A couple of points to mention about today’s “recovery” ride – firstly, we rode into a significant headwind all day & secondly, we rode up a constant gradient, which when combined on a 5 hour plus ride becomes hard work! The cycle path continued to offer stunning scenery as we continued towards the small town of Victor, where we saw another example of the old buildings being protected.

Slowly, but surely, the mountains started to reveal themselves as we continued along the cycle path. We also saw small patches of flowers & vegetation which made for pretty foregrounds & backdrops in a couple of photos. The weather was still a bit on the chilly side at this point, to the point that Sean was using his rain jacket to keep warm.

Late season snowmelt from the mountains had resulted in the many creeks filling the main Bitterroot river to capacity & it appeared a matter of time before it burst its banks. In the second photo you may make out a small white cross just behind & to the left of Sean (the road is just to Sean’s right). In Montana these signify that there has been a fatal road traffic accident & the number of crosses at the site indicate the number of people who died. We have seen several hundred crosses during our time in Montana to date & the worst accident killed 5 people. These markers ensure we remain vigilant when cycling on the roads.

We arrived at Hamilton after about 50 miles & we took to the road for the first time – we were now so far up the valley that the traffic was relatively quiet. The weather had also improved & blue sky was now dominating the clouds (well, almost!!). However, the wind was still blowing on our noses!! We only rode the roads for the final 10 miles of today’s adventure, all the rest of it was on the excellent Bitterroot Trail.
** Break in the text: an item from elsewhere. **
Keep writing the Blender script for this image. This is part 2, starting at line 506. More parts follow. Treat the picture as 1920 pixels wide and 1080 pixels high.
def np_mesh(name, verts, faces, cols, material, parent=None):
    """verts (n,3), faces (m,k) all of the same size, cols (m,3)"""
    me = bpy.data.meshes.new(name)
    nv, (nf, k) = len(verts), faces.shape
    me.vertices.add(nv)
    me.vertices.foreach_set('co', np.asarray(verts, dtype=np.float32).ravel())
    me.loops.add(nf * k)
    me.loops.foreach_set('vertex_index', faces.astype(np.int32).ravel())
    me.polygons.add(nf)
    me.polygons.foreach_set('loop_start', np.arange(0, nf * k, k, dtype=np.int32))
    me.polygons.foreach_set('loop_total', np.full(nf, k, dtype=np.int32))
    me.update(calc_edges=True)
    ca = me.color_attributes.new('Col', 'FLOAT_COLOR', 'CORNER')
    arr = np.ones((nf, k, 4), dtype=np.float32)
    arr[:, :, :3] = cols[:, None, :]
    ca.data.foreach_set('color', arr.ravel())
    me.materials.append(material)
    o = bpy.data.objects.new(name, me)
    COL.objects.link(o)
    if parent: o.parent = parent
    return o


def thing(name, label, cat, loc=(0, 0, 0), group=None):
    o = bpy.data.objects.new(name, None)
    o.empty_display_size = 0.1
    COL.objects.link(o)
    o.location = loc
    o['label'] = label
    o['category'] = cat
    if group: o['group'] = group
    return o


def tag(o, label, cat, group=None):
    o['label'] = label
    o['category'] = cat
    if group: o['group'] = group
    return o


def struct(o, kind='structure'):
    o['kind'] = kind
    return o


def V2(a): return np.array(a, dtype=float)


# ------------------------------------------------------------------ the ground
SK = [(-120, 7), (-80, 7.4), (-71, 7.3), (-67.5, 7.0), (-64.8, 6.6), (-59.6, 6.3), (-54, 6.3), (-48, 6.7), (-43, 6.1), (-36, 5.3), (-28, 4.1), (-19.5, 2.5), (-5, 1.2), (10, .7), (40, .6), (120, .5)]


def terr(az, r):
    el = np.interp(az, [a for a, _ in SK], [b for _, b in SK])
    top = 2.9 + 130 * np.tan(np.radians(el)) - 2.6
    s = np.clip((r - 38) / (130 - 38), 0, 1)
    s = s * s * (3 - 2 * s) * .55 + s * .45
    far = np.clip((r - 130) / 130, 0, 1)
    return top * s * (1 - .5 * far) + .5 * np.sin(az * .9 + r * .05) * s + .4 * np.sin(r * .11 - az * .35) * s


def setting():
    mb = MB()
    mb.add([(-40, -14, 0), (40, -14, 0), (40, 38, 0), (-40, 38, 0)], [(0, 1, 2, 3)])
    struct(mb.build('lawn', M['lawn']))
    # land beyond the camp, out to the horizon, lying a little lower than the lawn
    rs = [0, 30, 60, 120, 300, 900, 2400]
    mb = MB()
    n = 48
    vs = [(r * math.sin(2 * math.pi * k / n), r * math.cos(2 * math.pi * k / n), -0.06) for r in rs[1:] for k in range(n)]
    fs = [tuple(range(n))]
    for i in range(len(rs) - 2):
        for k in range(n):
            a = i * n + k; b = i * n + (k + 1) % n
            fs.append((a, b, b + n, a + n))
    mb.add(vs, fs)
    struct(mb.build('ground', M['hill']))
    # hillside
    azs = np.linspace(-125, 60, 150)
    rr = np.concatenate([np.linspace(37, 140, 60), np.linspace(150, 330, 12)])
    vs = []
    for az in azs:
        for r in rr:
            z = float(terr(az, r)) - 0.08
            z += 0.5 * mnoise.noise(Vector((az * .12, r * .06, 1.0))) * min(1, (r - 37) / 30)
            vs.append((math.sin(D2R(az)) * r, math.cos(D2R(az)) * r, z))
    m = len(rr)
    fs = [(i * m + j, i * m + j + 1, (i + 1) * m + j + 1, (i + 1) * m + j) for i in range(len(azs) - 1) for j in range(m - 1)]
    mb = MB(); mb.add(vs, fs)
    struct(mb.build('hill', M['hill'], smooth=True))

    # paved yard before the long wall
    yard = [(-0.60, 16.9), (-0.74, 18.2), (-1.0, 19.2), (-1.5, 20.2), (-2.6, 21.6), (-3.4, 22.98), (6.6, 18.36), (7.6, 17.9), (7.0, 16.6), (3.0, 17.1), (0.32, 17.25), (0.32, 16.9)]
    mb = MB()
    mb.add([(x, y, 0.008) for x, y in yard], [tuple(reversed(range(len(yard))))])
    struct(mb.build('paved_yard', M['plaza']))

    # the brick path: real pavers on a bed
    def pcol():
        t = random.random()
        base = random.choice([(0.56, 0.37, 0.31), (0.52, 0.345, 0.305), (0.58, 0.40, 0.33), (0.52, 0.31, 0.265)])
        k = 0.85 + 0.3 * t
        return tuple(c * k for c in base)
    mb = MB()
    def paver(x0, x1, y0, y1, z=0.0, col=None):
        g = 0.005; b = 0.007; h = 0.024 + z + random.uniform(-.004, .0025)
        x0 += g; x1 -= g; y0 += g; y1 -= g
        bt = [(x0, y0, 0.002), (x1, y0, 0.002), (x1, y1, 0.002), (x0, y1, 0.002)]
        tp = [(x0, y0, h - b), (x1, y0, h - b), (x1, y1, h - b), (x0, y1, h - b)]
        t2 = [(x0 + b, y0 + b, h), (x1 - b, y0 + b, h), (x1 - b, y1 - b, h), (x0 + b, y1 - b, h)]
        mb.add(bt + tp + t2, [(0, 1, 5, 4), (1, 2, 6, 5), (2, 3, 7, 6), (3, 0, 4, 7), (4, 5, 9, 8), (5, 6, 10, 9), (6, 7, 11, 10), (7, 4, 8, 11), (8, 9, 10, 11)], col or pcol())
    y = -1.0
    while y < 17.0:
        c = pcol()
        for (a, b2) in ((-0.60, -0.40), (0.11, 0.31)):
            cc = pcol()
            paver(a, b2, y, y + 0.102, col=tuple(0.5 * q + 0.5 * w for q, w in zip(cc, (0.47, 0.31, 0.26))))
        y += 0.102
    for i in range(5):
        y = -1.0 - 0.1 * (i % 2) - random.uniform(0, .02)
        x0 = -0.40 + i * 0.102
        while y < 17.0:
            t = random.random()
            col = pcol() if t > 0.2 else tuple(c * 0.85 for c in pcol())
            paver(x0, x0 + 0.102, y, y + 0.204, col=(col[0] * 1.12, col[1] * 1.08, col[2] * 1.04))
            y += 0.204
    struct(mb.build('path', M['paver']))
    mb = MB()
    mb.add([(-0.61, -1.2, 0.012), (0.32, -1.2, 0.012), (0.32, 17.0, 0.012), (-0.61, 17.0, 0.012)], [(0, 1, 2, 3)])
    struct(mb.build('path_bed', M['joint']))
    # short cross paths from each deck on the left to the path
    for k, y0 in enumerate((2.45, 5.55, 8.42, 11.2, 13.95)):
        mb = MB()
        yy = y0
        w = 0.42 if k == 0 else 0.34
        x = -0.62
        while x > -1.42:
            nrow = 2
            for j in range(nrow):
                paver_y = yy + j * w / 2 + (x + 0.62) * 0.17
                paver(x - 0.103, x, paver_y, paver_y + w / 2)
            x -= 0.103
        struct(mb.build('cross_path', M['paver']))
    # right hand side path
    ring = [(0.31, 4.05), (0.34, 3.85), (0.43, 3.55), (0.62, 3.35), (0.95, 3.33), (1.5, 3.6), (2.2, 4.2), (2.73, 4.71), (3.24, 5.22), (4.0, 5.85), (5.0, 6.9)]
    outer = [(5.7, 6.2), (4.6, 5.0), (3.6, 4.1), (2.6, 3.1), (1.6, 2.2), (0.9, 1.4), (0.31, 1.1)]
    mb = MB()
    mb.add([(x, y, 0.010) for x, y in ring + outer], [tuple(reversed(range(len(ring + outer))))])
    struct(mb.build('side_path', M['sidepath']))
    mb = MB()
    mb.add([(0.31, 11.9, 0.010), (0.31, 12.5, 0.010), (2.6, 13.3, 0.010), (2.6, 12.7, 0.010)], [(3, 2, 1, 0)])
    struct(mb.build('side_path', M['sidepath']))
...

As we cycled into Darby, we could see the parking lot of the local rodeo was full of SUVs & RVs – it was a rodeo weekend & most of the town folk were taking it in. We had other plans, namely putting up our tents in case the weather changed again, as rain was scheduled for the evening. I’ll give an update on how our camping experience goes tonight when I do my next update! It’s our first camping since Rexford.

Stage Stats – 63 miles, 1,207 feet of climbing Gradual climb all day into the teeth of a headwind. Not the recovery day we were expecting!!!